Ce qui est dommage, c’est que la conclusion du livre est trop rapide. Je sais que le mystère est maintenant résolu, mais j’aurais aimé que Luc Mary s’attarde un peu plus sur l’enquête en elle-même, sur les rebondissements qu’elle a connu, qu’il développe un peu les théories qui ont été échafaudées, les fausses Anastasia et les faux Alexis qui se sont manifestés au cours des 70 ans qui ont suivi la disparition des Romanov. Même si tout cela s’apparente maintenant à de la mythologie, ça fait partie du mystère. On ne pourra pas effacer de l’esprit des gens le doute, l’envie de croire qu’un ou deux membres se sont échappés, tout cela a tellement participé au mythe que je trouve dommage d’y consacrer que quelques lignes. Mais ce n’était pas le propos du livre.

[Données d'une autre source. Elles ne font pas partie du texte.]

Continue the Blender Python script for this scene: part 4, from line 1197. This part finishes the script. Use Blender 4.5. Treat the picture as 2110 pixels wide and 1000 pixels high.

Le but de ce livre était d’expliquer ce qui a conduit le peuple et l’armée à exécuter son tsar et le contrat est plus que rempli. Un petit bonus aurait été apprécié, voilà tout…
Bref, une lecture que j’ai beaucoup aimée et qui m’a fait me replonger dans les mystères qui m’ont fascinée dans ma jeunesse ! Un livre que je recommande tout de même à tous ceux qui s’intéressent à cette histoire !!